By loving and supporting your child, you can't sort out what is happening in school... and it needs to be stopped before it gets worse.
There are social skills courses available for schools to use with children that find socialising hard.
Is there any other boy he gets on with? perhaps you could encourage this friendship?

Good luck... keep us posted.
Your son shouldn't have to put up with this... please tell the school. He has done really well not getting angry at school... he's doing all the right stuff!!!Now it's time for the teachers to do something.
If nothing gets sorted... start writing down what happens... dates etc so that the school has to do something.

Re: Re: teasing and namecalling at school

This is bulling. Be on your son's side. But, don't teach him to feel upset. Ignoring them is the best. They will bug him less and less over time if he is not reacting.
But, they might not and it is important to empower him and teach him to not be hurt by it, to remember who he is, how wonderful he is, and that their comments don't change him and don't really mean anything.

Trying to change them will only cause him pain. Life if full of people saying hurtful things. Those who stay rooted in themselves are the winners.

Re: Re: Re: teasing and namecalling at school

It is bullying if its hurting him emotionally or physically, some kids could brush it off, others can't.

Agree that his best tactic is ignoring them, let them know it doesn't bother him what they think of him, build up his confidence and whatever you think of whats going on support his feelings about it all so he knows your on his side 100%. Words can be extremely powerful, say something often enough and it sticks. An interesting fact for you: for every one bad thing a person hears about themselves it takes 7 good things to undo the damage...something you can make very good use of in this situation. My daughter had a blackboard on the kitchen wall when she was being bullied in this way and we'd keep a list of 7 positive things about her on it changing it regularly...very effective. Try and get him to join clubs out of school, martial arts for example build confidence and self esteem and he won't be the only one going due to bullying problems so he may find he just slots in better with the kids there.

Re: teasing and namecalling at school

I love the advice you got so far, especially the chart, you can even keep it in a more private spot in your home, if you think your son (being a bit older) may be embarassed by it. And telling the school without your child knowing is brilliant.
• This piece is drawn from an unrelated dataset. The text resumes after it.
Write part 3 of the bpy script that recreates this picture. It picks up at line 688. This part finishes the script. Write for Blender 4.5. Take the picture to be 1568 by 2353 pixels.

When my kids come home and talk about the bullying they witness at school, we talk about the bully and try and figure out what could be bothering him. What are the hardships in his life that he's not able to cope with properly? My kids understand that a bully is not a bully, but a child hurting inside, and often if you could figure out what might be hurting that kid, you can help 2 at once, yours most importantly, but the bully too, and in turn the other kids that the bully won't move onto if he/she learns a better way of dealing with their feelings than hurting other kids. I would demand the school deal with the bully with counsel, not punishment, and your childs ease at school should follow. A child who is told that an anonymous person is concerned about them has to wonder who that is, but enjoys the idea that someone they may not even know out there really cares. I remeber having that feeling once myself. Your child may be past the point of understanding the kids hurting him, but if he can learn to understand, sympathy is a much better feeling to have than anger, which your son seems to be avoiding well already. Please keep us posted, I'm always most concerned about the bullied kids, they can be pushed to unbelievable limits and don't deserve to dread waking up and going to school every day. I've been there. What a strong boy you have.

My advice may not be the best for older kids like yours, but it works well with mine. Good luck, your doing great!